**PROBLEM TO SOLVE**. Only the lines from the start of the entries through the line with "firm('ivory board far" are wanted; please output them exactly.

**THE DATA**.
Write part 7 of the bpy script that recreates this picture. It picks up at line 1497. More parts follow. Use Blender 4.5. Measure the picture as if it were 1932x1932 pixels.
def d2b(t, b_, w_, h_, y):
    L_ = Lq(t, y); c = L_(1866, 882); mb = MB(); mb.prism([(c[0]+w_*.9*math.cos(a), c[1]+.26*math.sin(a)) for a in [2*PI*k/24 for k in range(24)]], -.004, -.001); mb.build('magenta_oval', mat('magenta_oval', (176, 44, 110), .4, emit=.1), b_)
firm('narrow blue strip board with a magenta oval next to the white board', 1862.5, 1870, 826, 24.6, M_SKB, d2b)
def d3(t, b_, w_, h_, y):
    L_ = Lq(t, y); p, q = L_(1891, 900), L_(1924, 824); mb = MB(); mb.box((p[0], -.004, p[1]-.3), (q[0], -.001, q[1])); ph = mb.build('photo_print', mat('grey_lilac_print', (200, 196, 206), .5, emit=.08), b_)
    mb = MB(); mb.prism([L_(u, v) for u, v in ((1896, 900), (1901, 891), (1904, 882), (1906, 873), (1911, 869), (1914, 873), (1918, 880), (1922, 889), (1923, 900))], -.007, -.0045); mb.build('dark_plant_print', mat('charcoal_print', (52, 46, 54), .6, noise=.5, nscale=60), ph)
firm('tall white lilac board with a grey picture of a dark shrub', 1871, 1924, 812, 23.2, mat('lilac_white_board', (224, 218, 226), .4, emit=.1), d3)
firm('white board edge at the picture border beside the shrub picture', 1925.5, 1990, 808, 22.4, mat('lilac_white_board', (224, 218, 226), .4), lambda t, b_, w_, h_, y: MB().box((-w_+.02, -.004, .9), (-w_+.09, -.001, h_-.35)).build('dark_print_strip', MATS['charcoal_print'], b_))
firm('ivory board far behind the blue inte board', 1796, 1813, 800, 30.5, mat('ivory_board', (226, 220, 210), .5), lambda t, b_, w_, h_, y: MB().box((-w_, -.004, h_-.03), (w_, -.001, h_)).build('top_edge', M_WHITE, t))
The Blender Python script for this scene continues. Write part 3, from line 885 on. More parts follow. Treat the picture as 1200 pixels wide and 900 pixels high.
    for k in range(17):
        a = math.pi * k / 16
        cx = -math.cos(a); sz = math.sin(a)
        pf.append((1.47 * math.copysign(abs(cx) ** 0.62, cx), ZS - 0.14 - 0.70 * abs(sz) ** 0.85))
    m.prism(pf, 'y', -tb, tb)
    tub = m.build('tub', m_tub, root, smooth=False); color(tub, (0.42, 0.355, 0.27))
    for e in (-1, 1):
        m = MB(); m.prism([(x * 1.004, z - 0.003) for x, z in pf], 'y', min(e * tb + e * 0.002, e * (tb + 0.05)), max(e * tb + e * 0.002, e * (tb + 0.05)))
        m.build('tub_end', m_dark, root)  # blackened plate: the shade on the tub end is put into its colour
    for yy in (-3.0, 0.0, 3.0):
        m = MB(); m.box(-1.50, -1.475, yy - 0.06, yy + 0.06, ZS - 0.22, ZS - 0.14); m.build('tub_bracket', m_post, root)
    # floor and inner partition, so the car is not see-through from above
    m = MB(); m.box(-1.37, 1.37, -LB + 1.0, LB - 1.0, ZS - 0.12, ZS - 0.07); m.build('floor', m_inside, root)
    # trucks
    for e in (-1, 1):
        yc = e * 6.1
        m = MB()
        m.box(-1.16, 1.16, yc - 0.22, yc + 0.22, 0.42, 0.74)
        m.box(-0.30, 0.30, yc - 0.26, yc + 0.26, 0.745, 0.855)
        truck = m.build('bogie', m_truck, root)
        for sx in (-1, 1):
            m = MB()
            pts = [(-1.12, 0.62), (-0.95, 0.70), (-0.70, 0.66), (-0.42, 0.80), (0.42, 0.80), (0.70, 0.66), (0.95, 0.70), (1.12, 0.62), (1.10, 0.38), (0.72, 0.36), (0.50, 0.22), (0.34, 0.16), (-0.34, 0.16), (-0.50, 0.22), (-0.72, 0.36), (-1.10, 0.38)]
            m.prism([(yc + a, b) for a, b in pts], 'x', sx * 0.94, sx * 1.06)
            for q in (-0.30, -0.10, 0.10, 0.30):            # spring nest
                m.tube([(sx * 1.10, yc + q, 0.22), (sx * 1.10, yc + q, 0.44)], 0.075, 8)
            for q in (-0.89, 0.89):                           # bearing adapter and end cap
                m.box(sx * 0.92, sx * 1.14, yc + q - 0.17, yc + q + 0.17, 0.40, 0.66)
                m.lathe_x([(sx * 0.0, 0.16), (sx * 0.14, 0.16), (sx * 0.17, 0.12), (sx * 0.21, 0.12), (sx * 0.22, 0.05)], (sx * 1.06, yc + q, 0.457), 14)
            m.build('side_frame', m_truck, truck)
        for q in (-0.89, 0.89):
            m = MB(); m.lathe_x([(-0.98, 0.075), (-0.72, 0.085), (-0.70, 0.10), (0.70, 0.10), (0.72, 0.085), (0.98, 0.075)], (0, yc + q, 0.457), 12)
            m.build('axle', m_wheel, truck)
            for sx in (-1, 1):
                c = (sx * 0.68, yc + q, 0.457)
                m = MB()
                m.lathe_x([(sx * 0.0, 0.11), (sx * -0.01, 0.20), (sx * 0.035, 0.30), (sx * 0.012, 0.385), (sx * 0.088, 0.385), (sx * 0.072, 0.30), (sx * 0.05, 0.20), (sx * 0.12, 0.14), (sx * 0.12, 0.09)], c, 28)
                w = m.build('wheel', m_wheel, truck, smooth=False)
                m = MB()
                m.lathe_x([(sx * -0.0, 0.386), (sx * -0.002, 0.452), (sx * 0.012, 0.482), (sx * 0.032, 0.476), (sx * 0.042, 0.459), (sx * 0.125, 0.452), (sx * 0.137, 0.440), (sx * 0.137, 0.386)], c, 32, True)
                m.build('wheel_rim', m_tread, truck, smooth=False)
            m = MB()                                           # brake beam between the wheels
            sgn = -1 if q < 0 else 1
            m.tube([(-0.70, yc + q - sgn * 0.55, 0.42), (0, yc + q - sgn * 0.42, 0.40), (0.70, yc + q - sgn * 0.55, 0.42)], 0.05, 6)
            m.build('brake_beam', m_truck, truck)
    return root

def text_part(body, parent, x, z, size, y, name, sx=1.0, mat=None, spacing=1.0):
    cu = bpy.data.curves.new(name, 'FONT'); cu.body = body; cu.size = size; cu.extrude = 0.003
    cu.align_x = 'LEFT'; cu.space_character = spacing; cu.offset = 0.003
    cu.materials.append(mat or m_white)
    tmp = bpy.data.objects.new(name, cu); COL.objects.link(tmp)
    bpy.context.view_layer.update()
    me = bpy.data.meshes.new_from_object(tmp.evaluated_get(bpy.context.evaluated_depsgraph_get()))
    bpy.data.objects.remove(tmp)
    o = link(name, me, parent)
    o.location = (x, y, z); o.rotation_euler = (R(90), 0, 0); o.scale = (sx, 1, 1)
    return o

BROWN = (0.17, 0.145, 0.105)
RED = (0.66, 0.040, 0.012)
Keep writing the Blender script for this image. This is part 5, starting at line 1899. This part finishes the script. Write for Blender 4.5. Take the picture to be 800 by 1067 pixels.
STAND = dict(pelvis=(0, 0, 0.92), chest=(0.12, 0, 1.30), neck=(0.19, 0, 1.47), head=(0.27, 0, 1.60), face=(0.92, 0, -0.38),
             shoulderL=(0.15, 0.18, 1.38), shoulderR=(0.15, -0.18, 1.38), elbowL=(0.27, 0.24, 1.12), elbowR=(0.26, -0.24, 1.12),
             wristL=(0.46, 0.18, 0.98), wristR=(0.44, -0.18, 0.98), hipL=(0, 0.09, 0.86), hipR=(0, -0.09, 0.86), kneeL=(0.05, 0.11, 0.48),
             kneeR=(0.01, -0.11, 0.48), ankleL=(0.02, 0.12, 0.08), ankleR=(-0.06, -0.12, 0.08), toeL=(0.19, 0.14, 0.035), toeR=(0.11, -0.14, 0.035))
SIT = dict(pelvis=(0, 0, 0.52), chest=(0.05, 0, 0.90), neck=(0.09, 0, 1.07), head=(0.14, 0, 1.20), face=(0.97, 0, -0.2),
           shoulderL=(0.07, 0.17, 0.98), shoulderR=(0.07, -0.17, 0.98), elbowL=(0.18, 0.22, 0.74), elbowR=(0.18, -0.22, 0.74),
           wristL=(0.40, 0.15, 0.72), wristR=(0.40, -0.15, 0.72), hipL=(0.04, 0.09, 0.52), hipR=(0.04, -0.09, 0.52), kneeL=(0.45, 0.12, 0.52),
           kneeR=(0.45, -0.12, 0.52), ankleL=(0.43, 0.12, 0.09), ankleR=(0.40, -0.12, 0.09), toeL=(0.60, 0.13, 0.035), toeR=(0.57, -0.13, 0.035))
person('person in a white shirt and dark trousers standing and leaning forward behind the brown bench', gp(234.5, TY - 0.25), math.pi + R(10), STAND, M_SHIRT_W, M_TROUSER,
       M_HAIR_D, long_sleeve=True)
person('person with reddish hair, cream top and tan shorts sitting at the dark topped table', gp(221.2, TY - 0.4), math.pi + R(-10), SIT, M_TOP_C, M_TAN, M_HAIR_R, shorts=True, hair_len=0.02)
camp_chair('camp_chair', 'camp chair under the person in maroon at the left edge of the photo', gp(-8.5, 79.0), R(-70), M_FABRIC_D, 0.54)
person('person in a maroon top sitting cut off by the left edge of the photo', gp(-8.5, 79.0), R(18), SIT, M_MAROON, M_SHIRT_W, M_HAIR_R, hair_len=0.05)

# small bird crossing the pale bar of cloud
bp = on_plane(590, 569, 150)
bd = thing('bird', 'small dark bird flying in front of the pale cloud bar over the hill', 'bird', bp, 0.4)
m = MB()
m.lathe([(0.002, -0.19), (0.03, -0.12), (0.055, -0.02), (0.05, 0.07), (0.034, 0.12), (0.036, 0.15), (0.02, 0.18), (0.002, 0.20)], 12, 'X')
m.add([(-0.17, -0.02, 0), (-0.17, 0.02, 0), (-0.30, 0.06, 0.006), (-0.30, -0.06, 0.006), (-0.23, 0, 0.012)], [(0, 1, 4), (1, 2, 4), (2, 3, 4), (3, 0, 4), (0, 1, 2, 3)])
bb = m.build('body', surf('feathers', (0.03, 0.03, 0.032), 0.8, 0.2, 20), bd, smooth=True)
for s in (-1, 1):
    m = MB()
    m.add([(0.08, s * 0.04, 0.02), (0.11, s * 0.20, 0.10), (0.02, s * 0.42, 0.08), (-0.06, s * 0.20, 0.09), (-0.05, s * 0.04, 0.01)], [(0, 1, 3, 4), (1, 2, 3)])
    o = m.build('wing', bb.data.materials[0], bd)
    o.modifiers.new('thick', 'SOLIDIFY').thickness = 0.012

**CORRECT RESPONSE**.
Write part 7 of the bpy script that recreates this picture. It picks up at line 1497. More parts follow. Use Blender 4.5. Measure the picture as if it were 1932x1932 pixels.
def d2b(t, b_, w_, h_, y):
    L_ = Lq(t, y); c = L_(1866, 882); mb = MB(); mb.prism([(c[0]+w_*.9*math.cos(a), c[1]+.26*math.sin(a)) for a in [2*PI*k/24 for k in range(24)]], -.004, -.001); mb.build('magenta_oval', mat('magenta_oval', (176, 44, 110), .4, emit=.1), b_)
firm('narrow blue strip board with a magenta oval next to the white board', 1862.5, 1870, 826, 24.6, M_SKB, d2b)
def d3(t, b_, w_, h_, y):
    L_ = Lq(t, y); p, q = L_(1891, 900), L_(1924, 824); mb = MB(); mb.box((p[0], -.004, p[1]-.3), (q[0], -.001, q[1])); ph = mb.build('photo_print', mat('grey_lilac_print', (200, 196, 206), .5, emit=.08), b_)
    mb = MB(); mb.prism([L_(u, v) for u, v in ((1896, 900), (1901, 891), (1904, 882), (1906, 873), (1911, 869), (1914, 873), (1918, 880), (1922, 889), (1923, 900))], -.007, -.0045); mb.build('dark_plant_print', mat('charcoal_print', (52, 46, 54), .6, noise=.5, nscale=60), ph)
firm('tall white lilac board with a grey picture of a dark shrub', 1871, 1924, 812, 23.2, mat('lilac_white_board', (224, 218, 226), .4, emit=.1), d3)
firm('white board edge at the picture border beside the shrub picture', 1925.5, 1990, 808, 22.4, mat('lilac_white_board', (224, 218, 226), .4), lambda t, b_, w_, h_, y: MB().box((-w_+.02, -.004, .9), (-w_+.09, -.001, h_-.35)).build('dark_print_strip', MATS['charcoal_print'], b_))
firm('ivory board far behind the blue inte board', 1796, 1813, 800, 30.5, mat('ivory_board', (226, 220, 210), .5), lambda t, b_, w_, h_, y: MB().box((-w_, -.004, h_-.03), (w_, -.001, h_)).build('top_edge', M_WHITE, t))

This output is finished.